Après deux premières journées consacrées à des questions de procédure, le parquet a envoyé ses premières salves et déjà créé la surprise lors de ce procès-fleuve qui pourrait s'étaler sur six mois.

«C'est une affaire assez simple : il y a eu des écoutes. Qui était au courant?», a lancé le procureur Andrew Edis devant le tribunal de l'Old Bailey à un jury de douze personnes - neuf femmes et trois hommes - chargées de trancher ce procès ultra-médiatisé et très sensible politiquement.

«Vous devrez vous demander si ces gens (les responsables du journal) faisaient bien leur travail. Si c'est le cas, nous affirmons qu'ils devaient savoir où partait leur argent, ils devaient savoir comment naissaient ces articles», a ajouté le procureur.

Promettant des révélations au-delà des simples pratiques de piratage des conversations téléphoniques, le procureur fait sensation en dévoilant que trois journalistes du News of The World avaient déjà plaidé coupable d'écoutes illégales.

Inattendue, cette révélation risque de fragiliser les huit principaux prévenus qui ont tous plaidé non coupables et récusent les accusations ayant conduit, en juillet 2011, à la fermeture du plus gros tirage de la presse britannique à l'époque.

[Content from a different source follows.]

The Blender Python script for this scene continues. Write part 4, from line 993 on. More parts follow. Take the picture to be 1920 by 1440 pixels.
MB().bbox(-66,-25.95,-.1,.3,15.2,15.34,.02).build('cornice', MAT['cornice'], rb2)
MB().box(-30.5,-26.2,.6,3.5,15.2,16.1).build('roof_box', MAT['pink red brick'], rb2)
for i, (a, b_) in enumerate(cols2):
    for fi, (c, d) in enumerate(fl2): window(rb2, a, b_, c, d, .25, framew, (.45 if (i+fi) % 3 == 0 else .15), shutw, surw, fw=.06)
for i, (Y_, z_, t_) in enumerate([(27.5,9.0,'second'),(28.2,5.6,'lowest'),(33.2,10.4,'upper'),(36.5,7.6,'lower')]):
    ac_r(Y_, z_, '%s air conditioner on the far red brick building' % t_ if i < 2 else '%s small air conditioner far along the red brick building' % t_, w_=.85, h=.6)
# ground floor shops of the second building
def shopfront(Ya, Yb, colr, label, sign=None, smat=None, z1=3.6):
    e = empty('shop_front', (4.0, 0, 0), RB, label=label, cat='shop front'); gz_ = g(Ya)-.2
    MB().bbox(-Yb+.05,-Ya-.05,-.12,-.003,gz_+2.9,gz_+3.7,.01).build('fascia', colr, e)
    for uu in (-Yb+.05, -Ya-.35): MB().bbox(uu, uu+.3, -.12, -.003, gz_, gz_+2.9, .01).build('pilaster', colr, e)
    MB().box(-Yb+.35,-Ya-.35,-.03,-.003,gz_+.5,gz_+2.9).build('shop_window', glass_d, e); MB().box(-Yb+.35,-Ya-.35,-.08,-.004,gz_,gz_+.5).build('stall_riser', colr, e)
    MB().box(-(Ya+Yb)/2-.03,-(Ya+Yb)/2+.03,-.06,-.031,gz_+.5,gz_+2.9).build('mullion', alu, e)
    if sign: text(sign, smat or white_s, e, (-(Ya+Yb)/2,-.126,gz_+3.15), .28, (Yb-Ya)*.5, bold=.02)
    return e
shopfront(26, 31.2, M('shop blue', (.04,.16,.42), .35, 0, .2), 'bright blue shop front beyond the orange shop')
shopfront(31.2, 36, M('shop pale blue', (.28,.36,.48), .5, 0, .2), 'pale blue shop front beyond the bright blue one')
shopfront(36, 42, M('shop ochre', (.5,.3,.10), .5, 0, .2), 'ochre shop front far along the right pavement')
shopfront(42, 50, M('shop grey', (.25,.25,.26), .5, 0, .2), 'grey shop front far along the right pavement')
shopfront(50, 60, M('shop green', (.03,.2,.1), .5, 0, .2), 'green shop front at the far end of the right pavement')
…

Parmi eux figurent les deux «vedettes» du procès, Rebekah Brooks et Andy Coulson, deux anciens rédacteurs en chef du News of the World et proches du premier ministre conservateur David Cameron.

On leur reproche, au terme de deux ans d'enquête qui ont conduit à une centaine d'arrestations, d'avoir mis sur écoute, dans les années 2000, plus de 600 personnes. Des vedettes comme l'acteur Jude Law ou le secrétaire du prince William, mais aussi des citoyens ordinaires impliqués dans des faits divers, afin de produire des primeurs.

Brooks, la flamboyante rousse, et Coulson, le discret quadragénaire, ancien directeur de la communication de David Cameron, sont également poursuivis pour avoir corrompu des fonctionnaires afin d'obtenir des informations.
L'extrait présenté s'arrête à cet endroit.